*Dataset excerpts*.
□ □ □ □
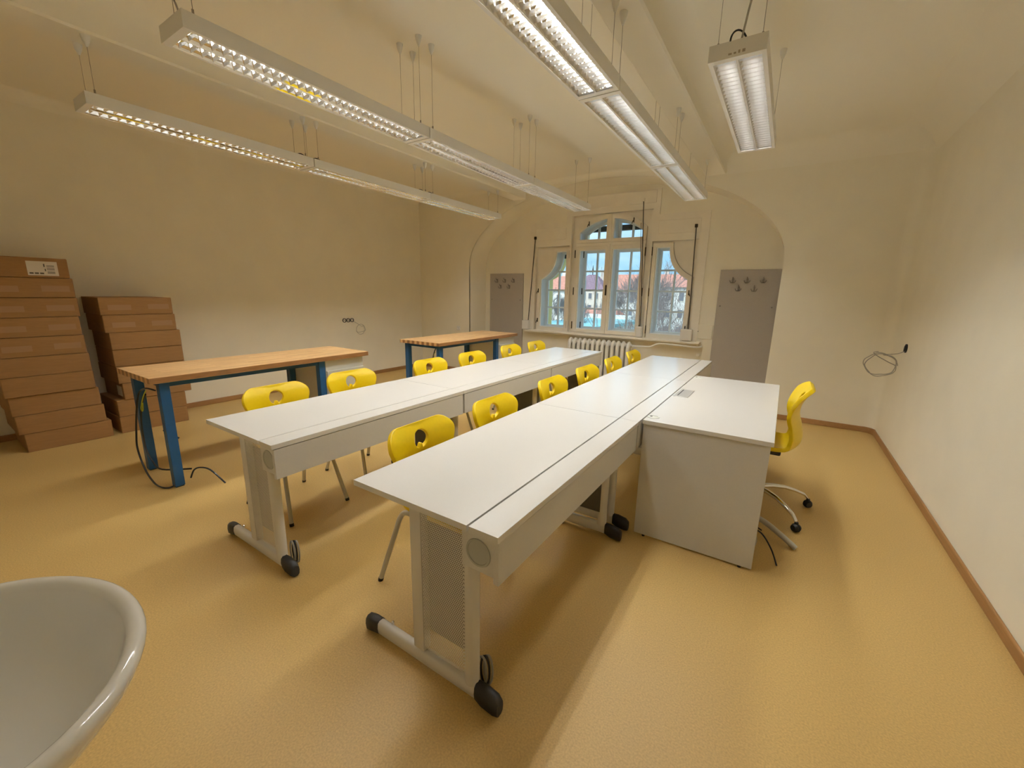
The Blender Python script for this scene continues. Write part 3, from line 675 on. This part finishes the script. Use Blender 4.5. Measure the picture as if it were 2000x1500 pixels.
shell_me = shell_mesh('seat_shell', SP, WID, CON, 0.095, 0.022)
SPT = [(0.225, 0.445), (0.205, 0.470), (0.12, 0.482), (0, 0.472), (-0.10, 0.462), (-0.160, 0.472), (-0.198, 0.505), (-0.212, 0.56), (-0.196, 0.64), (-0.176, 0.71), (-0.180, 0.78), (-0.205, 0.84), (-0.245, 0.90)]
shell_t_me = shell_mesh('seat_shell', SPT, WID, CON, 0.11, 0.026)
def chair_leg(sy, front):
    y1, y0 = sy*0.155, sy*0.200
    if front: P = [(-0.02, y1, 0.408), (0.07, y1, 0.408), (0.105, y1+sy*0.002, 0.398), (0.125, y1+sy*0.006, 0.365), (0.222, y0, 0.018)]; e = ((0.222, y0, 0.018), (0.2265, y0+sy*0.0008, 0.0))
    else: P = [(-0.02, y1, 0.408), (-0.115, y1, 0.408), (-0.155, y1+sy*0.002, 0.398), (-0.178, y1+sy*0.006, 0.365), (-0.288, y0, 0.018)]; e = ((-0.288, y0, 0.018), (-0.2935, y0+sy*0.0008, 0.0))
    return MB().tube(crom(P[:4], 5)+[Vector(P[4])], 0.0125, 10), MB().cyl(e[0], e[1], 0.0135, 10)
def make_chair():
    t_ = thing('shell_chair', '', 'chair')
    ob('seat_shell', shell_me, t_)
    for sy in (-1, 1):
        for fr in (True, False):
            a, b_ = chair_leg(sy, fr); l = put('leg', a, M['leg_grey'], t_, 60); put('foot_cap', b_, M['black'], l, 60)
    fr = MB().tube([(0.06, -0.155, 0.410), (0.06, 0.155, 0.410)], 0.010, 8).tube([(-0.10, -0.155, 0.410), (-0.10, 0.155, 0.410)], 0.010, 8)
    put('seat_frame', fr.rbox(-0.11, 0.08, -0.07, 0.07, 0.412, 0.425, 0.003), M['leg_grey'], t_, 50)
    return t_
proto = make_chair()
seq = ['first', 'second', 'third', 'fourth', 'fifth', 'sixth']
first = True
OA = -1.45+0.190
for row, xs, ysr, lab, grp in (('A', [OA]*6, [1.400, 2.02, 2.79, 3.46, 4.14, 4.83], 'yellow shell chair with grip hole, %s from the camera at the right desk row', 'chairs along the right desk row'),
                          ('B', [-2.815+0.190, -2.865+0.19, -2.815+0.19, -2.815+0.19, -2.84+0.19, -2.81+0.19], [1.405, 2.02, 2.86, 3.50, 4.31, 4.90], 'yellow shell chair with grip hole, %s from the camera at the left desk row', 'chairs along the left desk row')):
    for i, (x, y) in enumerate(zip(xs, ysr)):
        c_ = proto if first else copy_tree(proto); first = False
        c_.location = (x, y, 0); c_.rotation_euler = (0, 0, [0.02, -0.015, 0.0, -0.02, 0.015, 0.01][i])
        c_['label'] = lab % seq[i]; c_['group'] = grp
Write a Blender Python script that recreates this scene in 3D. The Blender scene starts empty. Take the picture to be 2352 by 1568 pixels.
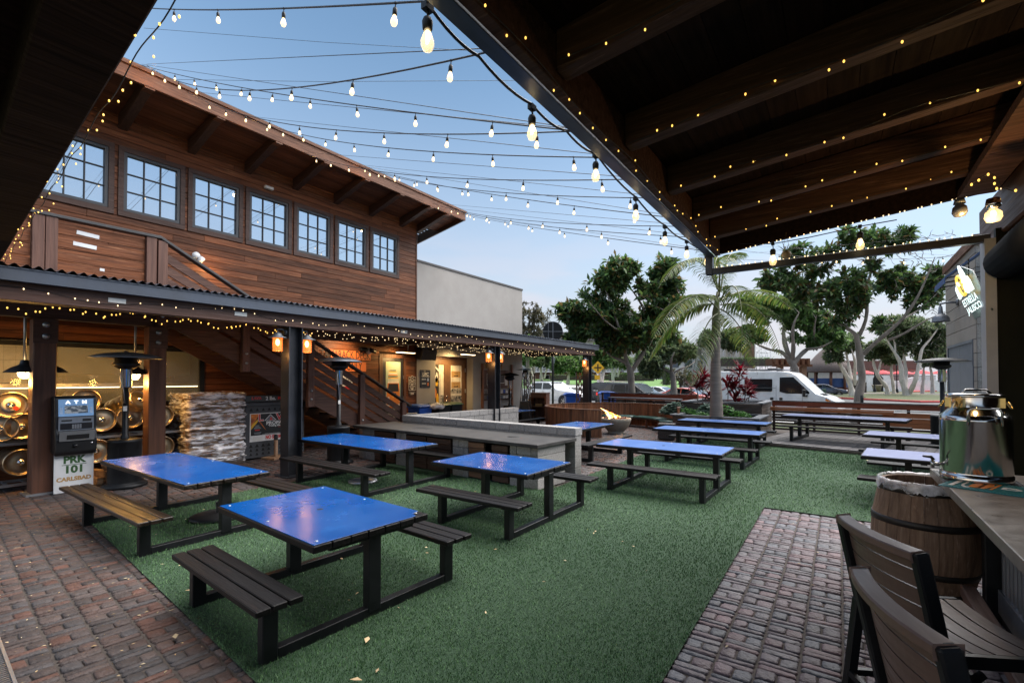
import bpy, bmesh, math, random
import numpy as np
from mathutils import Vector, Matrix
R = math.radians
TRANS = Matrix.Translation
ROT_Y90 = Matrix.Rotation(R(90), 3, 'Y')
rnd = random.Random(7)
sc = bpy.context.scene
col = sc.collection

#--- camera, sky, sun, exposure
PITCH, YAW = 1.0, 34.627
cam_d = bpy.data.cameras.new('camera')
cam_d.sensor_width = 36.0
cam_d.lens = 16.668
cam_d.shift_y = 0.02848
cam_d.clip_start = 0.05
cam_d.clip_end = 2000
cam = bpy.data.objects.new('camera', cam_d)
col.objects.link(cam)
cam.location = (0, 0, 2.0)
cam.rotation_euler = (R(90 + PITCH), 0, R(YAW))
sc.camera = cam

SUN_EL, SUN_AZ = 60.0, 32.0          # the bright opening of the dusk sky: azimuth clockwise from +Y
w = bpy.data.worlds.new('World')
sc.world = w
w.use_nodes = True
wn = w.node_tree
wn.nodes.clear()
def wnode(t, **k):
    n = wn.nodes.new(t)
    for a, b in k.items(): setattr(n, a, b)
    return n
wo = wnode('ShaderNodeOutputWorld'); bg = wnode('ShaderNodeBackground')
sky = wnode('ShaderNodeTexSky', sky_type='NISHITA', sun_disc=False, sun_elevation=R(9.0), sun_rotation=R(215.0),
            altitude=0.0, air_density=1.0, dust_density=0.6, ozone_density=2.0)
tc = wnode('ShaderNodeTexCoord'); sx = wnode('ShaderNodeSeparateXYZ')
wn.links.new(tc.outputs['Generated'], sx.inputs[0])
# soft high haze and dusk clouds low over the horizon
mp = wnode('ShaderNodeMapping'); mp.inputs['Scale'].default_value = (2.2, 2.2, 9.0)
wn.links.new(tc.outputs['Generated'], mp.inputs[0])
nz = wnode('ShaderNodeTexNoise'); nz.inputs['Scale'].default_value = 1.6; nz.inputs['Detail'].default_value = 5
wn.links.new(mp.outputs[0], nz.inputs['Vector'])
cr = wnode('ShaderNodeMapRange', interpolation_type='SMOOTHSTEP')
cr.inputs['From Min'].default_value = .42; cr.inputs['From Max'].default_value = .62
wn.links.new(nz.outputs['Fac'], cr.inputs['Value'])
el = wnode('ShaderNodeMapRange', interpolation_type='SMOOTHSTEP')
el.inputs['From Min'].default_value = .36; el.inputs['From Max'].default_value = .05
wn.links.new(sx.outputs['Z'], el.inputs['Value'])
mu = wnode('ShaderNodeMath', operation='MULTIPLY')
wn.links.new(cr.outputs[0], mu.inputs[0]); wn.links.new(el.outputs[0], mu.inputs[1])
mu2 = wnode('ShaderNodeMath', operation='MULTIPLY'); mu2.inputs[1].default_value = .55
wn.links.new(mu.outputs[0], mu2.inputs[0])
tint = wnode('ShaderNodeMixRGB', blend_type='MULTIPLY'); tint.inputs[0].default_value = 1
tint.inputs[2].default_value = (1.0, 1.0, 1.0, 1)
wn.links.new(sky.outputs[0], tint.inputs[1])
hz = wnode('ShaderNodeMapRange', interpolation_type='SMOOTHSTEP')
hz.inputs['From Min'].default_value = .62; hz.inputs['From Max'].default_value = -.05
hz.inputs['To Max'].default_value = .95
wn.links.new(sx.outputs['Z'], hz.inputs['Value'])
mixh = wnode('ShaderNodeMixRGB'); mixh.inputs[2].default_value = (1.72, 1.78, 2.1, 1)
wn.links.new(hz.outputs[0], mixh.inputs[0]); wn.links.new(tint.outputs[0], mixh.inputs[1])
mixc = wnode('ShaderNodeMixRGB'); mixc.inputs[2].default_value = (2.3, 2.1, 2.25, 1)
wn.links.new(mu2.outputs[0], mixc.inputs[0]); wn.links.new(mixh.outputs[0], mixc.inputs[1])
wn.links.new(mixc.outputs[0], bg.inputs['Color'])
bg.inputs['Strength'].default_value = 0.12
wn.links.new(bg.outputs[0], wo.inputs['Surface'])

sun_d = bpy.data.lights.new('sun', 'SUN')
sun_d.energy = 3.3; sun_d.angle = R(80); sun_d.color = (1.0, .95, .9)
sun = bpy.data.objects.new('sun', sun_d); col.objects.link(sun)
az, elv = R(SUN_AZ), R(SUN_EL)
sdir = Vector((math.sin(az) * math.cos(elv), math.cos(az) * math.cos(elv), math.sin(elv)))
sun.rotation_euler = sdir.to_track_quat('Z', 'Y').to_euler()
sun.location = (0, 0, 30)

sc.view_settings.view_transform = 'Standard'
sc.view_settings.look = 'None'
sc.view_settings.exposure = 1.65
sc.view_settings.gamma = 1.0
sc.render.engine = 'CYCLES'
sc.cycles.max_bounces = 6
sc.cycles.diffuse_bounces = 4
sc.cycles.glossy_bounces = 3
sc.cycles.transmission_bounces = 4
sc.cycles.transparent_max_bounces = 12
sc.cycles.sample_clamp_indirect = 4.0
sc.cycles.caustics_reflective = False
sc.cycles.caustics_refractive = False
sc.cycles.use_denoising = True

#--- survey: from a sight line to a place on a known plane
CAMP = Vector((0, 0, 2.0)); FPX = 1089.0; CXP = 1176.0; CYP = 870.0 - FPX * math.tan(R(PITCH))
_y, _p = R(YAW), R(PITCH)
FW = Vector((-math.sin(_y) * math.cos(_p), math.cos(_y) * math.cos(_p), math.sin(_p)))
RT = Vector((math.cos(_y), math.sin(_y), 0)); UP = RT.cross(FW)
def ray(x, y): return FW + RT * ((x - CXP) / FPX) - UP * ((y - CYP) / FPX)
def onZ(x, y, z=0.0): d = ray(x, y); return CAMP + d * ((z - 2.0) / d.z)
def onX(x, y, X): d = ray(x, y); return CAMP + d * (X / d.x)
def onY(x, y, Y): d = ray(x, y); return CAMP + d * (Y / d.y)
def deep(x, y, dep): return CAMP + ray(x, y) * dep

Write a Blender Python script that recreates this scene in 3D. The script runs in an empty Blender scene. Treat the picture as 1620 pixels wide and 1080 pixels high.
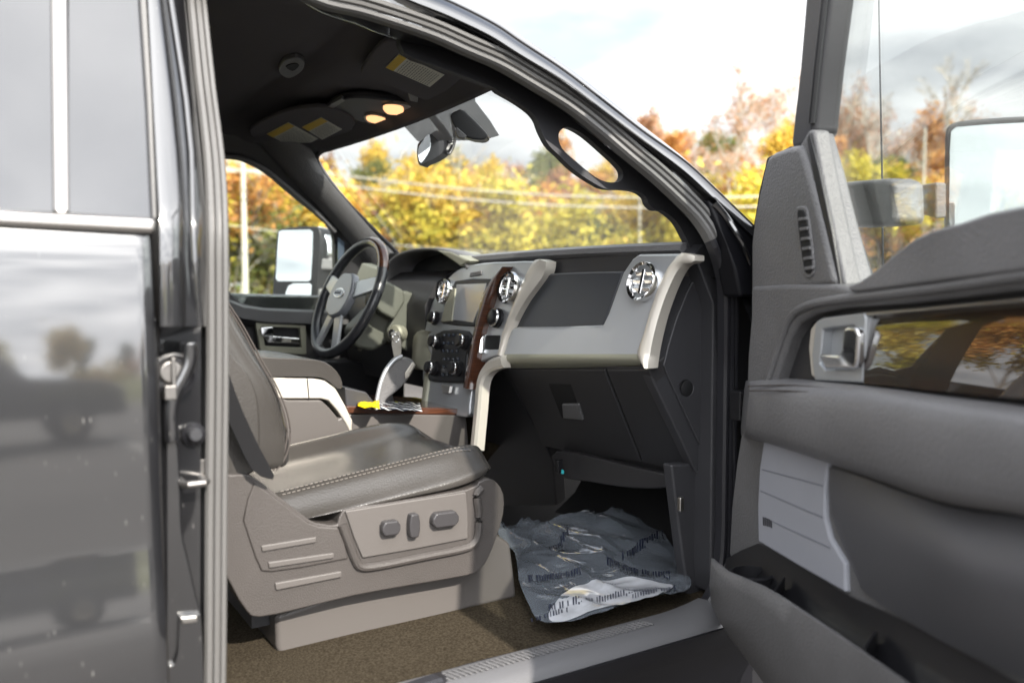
□ □ □ □
*Exercise goal*.
In the listing above, find the line containing "by 1568 pixels." and the line containing "sc.camera = cam". Reproduce those lines and all between them exactly, with no pictures and nothing more.

*Exercise output*.
Write a Blender Python script that recreates this scene in 3D. The Blender scene starts empty. Take the picture to be 2352 by 1568 pixels.
import bpy, bmesh, math, random
import numpy as np
from mathutils import Vector, Matrix
R = math.radians
TRANS = Matrix.Translation
ROT_Y90 = Matrix.Rotation(R(90), 3, 'Y')
rnd = random.Random(7)
sc = bpy.context.scene
col = sc.collection

#--- camera, sky, sun, exposure
PITCH, YAW = 1.0, 34.627
cam_d = bpy.data.cameras.new('camera')
cam_d.sensor_width = 36.0
cam_d.lens = 16.668
cam_d.shift_y = 0.02848
cam_d.clip_start = 0.05
cam_d.clip_end = 2000
cam = bpy.data.objects.new('camera', cam_d)
col.objects.link(cam)
cam.location = (0, 0, 2.0)
cam.rotation_euler = (R(90 + PITCH), 0, R(YAW))
sc.camera = cam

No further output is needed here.